- [Challenge] Begin with the first line below and retype each line exactly through the line containing "COL = S.collection". Any pictures are to be left out.

- [Given information]
==================================================

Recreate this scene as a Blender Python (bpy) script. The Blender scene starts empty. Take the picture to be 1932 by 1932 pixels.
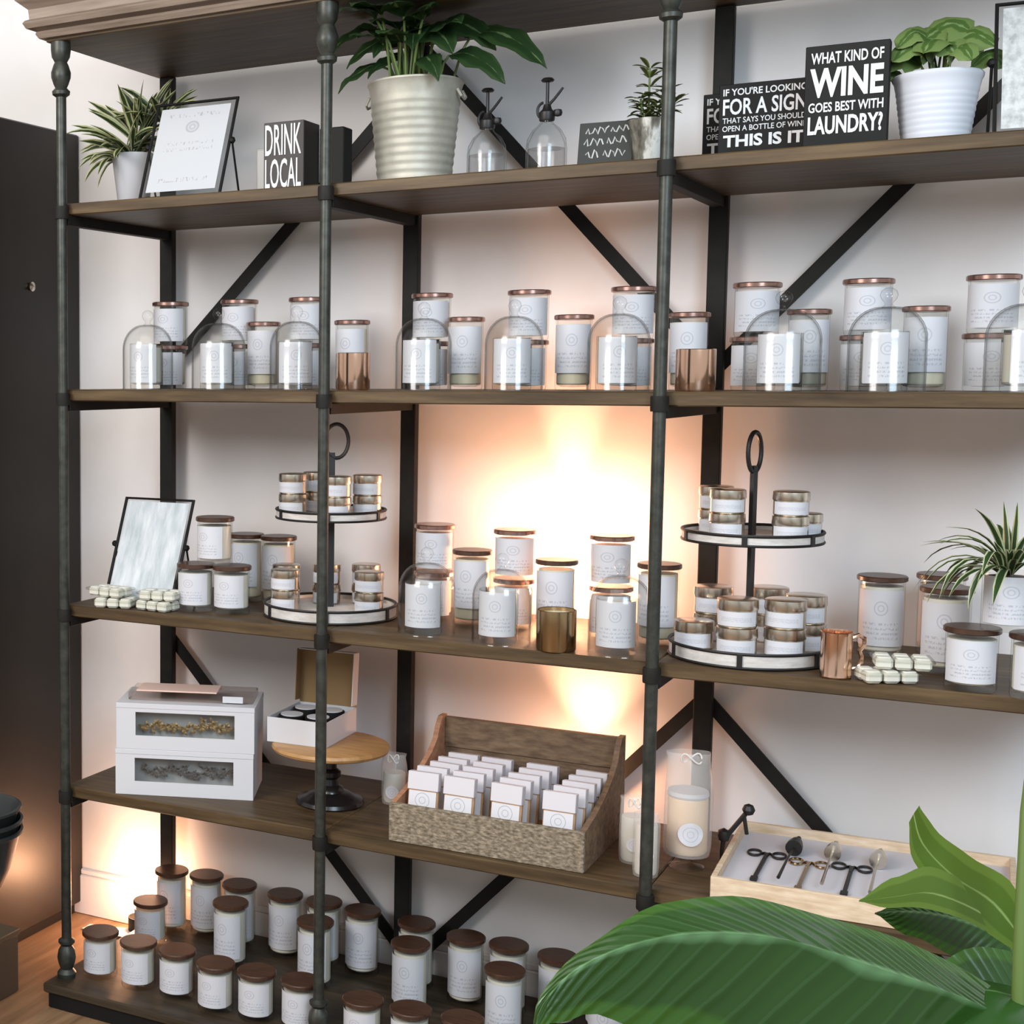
import bpy, math, random
from mathutils import Vector, Matrix, Euler
random.seed(7)
PI = math.pi
S = bpy.context.scene
COL = S.collection

# ------------------------------------------------------------------ camera
cam_d = bpy.data.cameras.new('camera')
cam_d.sensor_width = 36.0
cam_d.sensor_fit = 'HORIZONTAL'
cam_d.lens = 36.0 * 2805.38 / 1932
cam_d.shift_x = 700.0 / 1932
cam_d.shift_y = -4.17 / 1932
cam_d.clip_start = 0.05
cam = bpy.data.objects.new('camera', cam_d)
COL.objects.link(cam)
yaw, pitch, roll = -0.5645, -0.0892, -0.0019
fw = Vector((math.sin(yaw) * math.cos(pitch), math.cos(yaw) * math.cos(pitch), math.sin(pitch)))
rt = Vector((math.cos(yaw), -math.sin(yaw), 0))
up = rt.cross(fw)
r2 = math.cos(roll) * rt + math.sin(roll) * up
u2 = -math.sin(roll) * rt + math.cos(roll) * up
m = Matrix((r2, u2, -fw)).transposed().to_4x4()
m.translation = Vector((2.1093, -2.9882, 1.5759))
cam.matrix_world = m
S.camera = cam

# ------------------------------------------------------------------ world, lights, exposure
w = bpy.data.worlds.new('world'); S.world = w; w.use_nodes = True
w.node_tree.nodes['Background'].inputs[0].default_value = (0.97, 0.97, 0.94, 1)
w.node_tree.nodes['Background'].inputs[1].default_value = 0.33
S.view_settings.view_transform = 'Standard'
S.view_settings.look = 'None'
S.view_settings.gamma = 1
S.view_settings.exposure = 0.90
S.view_settings.use_curve_mapping = False

def area(name, loc, target, sx, sy, power, col):
    d = bpy.data.lights.new(name, 'AREA'); d.shape = 'RECTANGLE'; d.size = sx; d.size_y = sy
    d.energy = power; d.color = col
    o = bpy.data.objects.new(name, d); COL.objects.link(o)
    o.location = loc
    o.rotation_euler = (Vector(target) - Vector(loc)).to_track_quat('-Z', 'Y').to_euler()
    return o
area('window_daylight', (-0.7, -3.9, 3.0), (1.1, 0.4, 1.5), 1.6, 1.5, 66, (1.0, 0.965, 0.94))
area('cool_fill_right', (3.6, -3.2, 2.9), (2.2, 0.5, 1.2), 1.4, 1.6, 64, (0.66, 0.84, 1.0))  # added unseen cool light, blued to cool the wall of the right bay
area('overhead_fill', (1.0, -2.2, 3.3), (1.0, -0.4, 1.0), 2.6, 2.2, 24, (1.0, 0.97, 0.93))  # added soft fill from above the front, not an actual fitting

def spot(name, loc, target, power, angle, col=(1.0, 0.52, 0.30), blend=0.7, r=0.012):
    d = bpy.data.lights.new(name, 'SPOT'); d.energy = power; d.spot_size = math.radians(angle)
    d.spot_blend = blend; d.color = col; d.shadow_soft_size = r
    o = bpy.data.objects.new(name, d); COL.objects.link(o); o.location = loc
    o.rotation_euler = (Vector(target) - Vector(loc)).to_track_quat('-Z', 'Y').to_euler()
    return o
def point(name, loc, power, col=(1.0, 0.50, 0.27), r=0.02):
    d = bpy.data.lights.new(name, 'POINT'); d.energy = power; d.color = col; d.shadow_soft_size = r
    o = bpy.data.objects.new(name, d); COL.objects.link(o); o.location = loc
    return o

# ------------------------------------------------------------------ materials
MATS = {}
def mat(name, col=(0.5, 0.5, 0.5), rough=0.5, metal=0.0, **k):
    if name in MATS: return MATS[name]
    mt = bpy.data.materials.new(name); mt.use_nodes = True
    b = mt.node_tree.nodes['Principled BSDF']
    b.inputs['Base Color'].default_value = (*col, 1)
    b.inputs['Roughness'].default_value = rough
    b.inputs['Metallic'].default_value = metal
    for kk, v in k.items(): b.inputs[kk.replace('_', ' ')].default_value = v
    MATS[name] = mt
    return mt
def N(nt, t, **k):
    n = nt.nodes.new(t)
    for kk, v in k.items(): setattr(n, kk, v)
    return n
def ramp(nt, stops):
    r = nt.nodes.new('ShaderNodeValToRGB')
    el = r.color_ramp.elements
    while len(el) > 1: el.remove(el[-1])
    el[0].position = stops[0][0]; el[0].color = (*stops[0][1], 1)
    for p, c in stops[1:]:
        e = el.new(p); e.color = (*c, 1)
    return r
def noisy(name, stops, scale=(1, 1, 1), ns=5.0, rough=0.5, metal=0.0, bump=0.0, detail=6, coord='Object', dist=0.0, bdist=0.004):
    """principled with a noise-driven colour"""
    if name in MATS: return MATS[name]
    mt = mat(name, (0.5, 0.5, 0.5), rough, metal); nt = mt.node_tree
    b = nt.nodes['Principled BSDF']
    tc = N(nt, 'ShaderNodeTexCoord'); mp = N(nt, 'ShaderNodeMapping'); mp.inputs['Scale'].default_value = scale
    nz = N(nt, 'ShaderNodeTexNoise'); nz.inputs['Scale'].default_value = ns; nz.inputs['Detail'].default_value = detail
    nz.inputs['Distortion'].default_value = dist; nz.inputs['Roughness'].default_value = 0.6
    nt.links.new(tc.outputs[coord], mp.inputs[0]); nt.links.new(mp.outputs[0], nz.inputs[0])
    r = ramp(nt, stops); nt.links.new(nz.outputs[0], r.inputs[0]); nt.links.new(r.outputs[0], b.inputs['Base Color'])
    if bump:
        bp = N(nt, 'ShaderNodeBump'); bp.inputs['Strength'].default_value = bump; bp.inputs['Distance'].default_value = bdist
        nt.links.new(nz.outputs[0], bp.inputs['Height']); nt.links.new(bp.outputs[0], b.inputs['Normal'])
    return mt
def glass(name, tint=(0.93, 0.96, 0.95), edge=(0.45, 0.50, 0.48), gloss=0.55):
    if name in MATS: return MATS[name]
    mt = bpy.data.materials.new(name); mt.use_nodes = True; nt = mt.node_tree; nt.nodes.clear()
    out = N(nt, 'ShaderNodeOutputMaterial'); mx = N(nt, 'ShaderNodeMixShader')
    tr = N(nt, 'ShaderNodeBsdfTransparent'); gl = N(nt, 'ShaderNodeBsdfGlossy'); gl.inputs['Roughness'].default_value = 0.13
    lw = N(nt, 'ShaderNodeLayerWeight'); lw.inputs['Blend'].default_value = 0.5
    p = N(nt, 'ShaderNodeMath', operation='POWER'); p.inputs[1].default_value = 6.0
    q = N(nt, 'ShaderNodeMath', operation='MULTIPLY_ADD'); q.inputs[1].default_value = gloss; q.inputs[2].default_value = 0.032
    c = N(nt, 'ShaderNodeMix', data_type='RGBA')
    c.inputs[6].default_value = (*tint, 1); c.inputs[7].default_value = (*edge, 1)
    nt.links.new(lw.outputs['Facing'], p.inputs[0]); nt.links.new(p.outputs[0], q.inputs[0])
    nt.links.new(p.outputs[0], c.inputs[0]); nt.links.new(c.outputs[2], tr.inputs[0])
    nt.links.new(q.outputs[0], mx.inputs[0]); nt.links.new(tr.outputs[0], mx.inputs[1]); nt.links.new(gl.outputs[0], mx.inputs[2])
    nt.links.new(mx.outputs[0], out.inputs[0])
    MATS[name] = mt
    return mt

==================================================

- [Written solution]
Recreate this scene as a Blender Python (bpy) script. The Blender scene starts empty. Take the picture to be 1932 by 1932 pixels.
import bpy, math, random
from mathutils import Vector, Matrix, Euler
random.seed(7)
PI = math.pi
S = bpy.context.scene
COL = S.collection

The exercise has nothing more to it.